Von Thomas Otto | 11.04.2016
    Ein Mitarbeiter der Salzgitter AG steht am im Stahlwerk Salzgitter vor dem Hochofen.
    Ein Mitarbeiter eines Stahlwerks vor einem Hochofen. (picture alliance / dpa / Jochen Lübke)
    Bis zum Jahr 2030 will die EU ihren CO2-Ausstoß – im Vergleich zu 1990 – um 40 Prozent reduzieren. Das soll unter anderem mithilfe des Emissionshandels erreicht werden. Die Preise für CO2-Emissions-Zertifikate sind allerdings schon lange im Keller. Der Anreiz, den Kohlendioxidausstoß zu reduzieren ist damit gering. Deshalb hat EU-Klimakommissar Miguel Arias Canete im vergangenen Jahr ein Reformpaket vorgestellt: "Wir haben versucht, die Schwächen des Emissionshandels zu beseitigen und das System zu verbessern. Und das haben wir geschafft. Die Industrie wird mehr Anstrengungen unternehmen müssen, um ihre Emissionen zu senken."
    Ab dem Jahr 2021 soll die Zahl der ausgegebenen Zertifikate jährlich um 2,2 Prozent sinken. Das heißt, dass dann auch entsprechend weniger CO2 emittiert werden darf. Einen Teil der ausgegeben Zertifikate erhalten besonders energieintensive Branchen, wie die Stahlindustrie, kostenlos. Wie groß dieser Anteil ist, hängt davon ab, wie viel CO2 die saubersten Anlagen auf dem Markt ausstoßen. Emittiert ein Produzent mehr CO2, muss er Zertifikate zukaufen. Der Orientierungswert für die sauberste Technologie soll nach Canetes Reformplänen jährlich sinken. Die Kommission garantiert aber bis mindestens 2030, kostenlose Zertifikate auszuschütten. Zurzeit wird das Reformpaket im EU-Parlament verhandelt.
    Probleme durch chinesischen Billigstahl
    Zweites Problem: China. Als die Volksrepublik vor 15 Jahren der Welthandelsorganisation WTO beitrat, geschah das unter dem Vorbehalt, dass China noch nicht als Marktwirtschaft anerkannt wird. So können sich andere Wirtschaftsräume mit Anti-Dumping-Zöllen vor hochsubventionierten Exporten schützen. Im Dezember läuft allerdings die 15-jährige Übergangsfrist dafür aus. Aus Sicht von Bernd Lange, SPD-Handelsexperte im Europaparlament, hat die EU-Kommission nun drei Optionen: "Laufen lassen: Australien hat das gemacht mit einem klaren negativen Effekt. Also ich glaube, das scheidet aus. Die zweite Option: Ein klares Nein zu sagen: würde automatisch eine Klage bei der WTO hervorrufen. Vielleicht gibt es noch eine dritte Option und wenn man sich das Protokoll genau ansieht, gibt es auch Spielraum in dem Protokoll für alternative Methoden."

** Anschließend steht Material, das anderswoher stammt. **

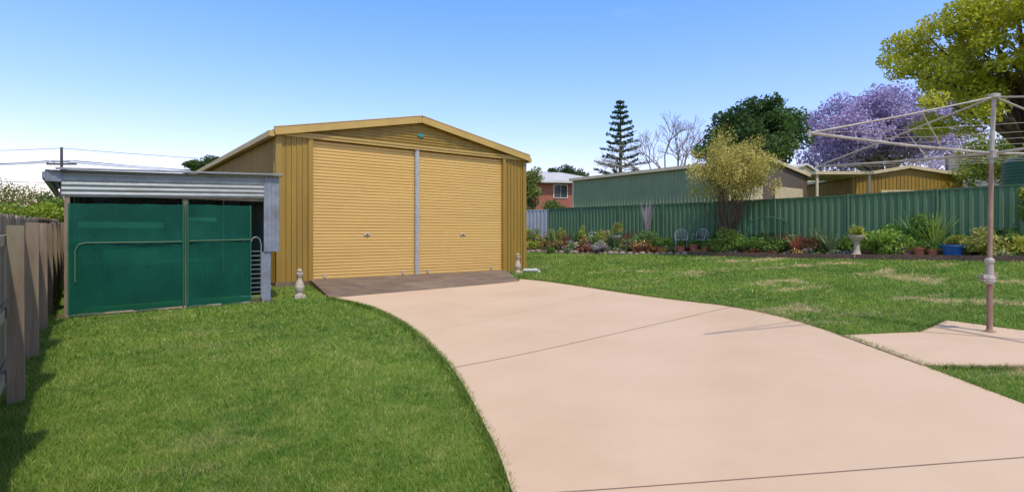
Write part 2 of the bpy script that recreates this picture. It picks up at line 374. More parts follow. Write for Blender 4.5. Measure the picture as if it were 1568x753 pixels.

    Bisher hat sich die Kommission allerdings nicht dazu geäußert, mit welchen alternativen Methoden genau sie in Zukunft die europäische Stahlindustrie vor billigen Überkapazitäten aus China schützen will. Handelskommissarin Cecilia Malmström glaubt aber, dass bis Dezember eine Lösung gefunden wird: "Egal, welchen Weg wir gehen: Die Kommission will ein starkes Anti-Dumping-Instrument beibehalten, um unsere Industrie vor unfairem Handel zu schützen und gleichzeitig internationale Verpflichtungen einzuhalten."
    Vor vier Wochen hatte die Kommission bereits einen Maßnahmenkatalog vorgestellt, mit dem der Stahlindustrie geholfen werden soll. Dabei will sie unter anderem gegen die Ursachen der weltweiten Überproduktion vorgehen und gleichzeitig neue, wettbewerbsfähigere Technologien fördern.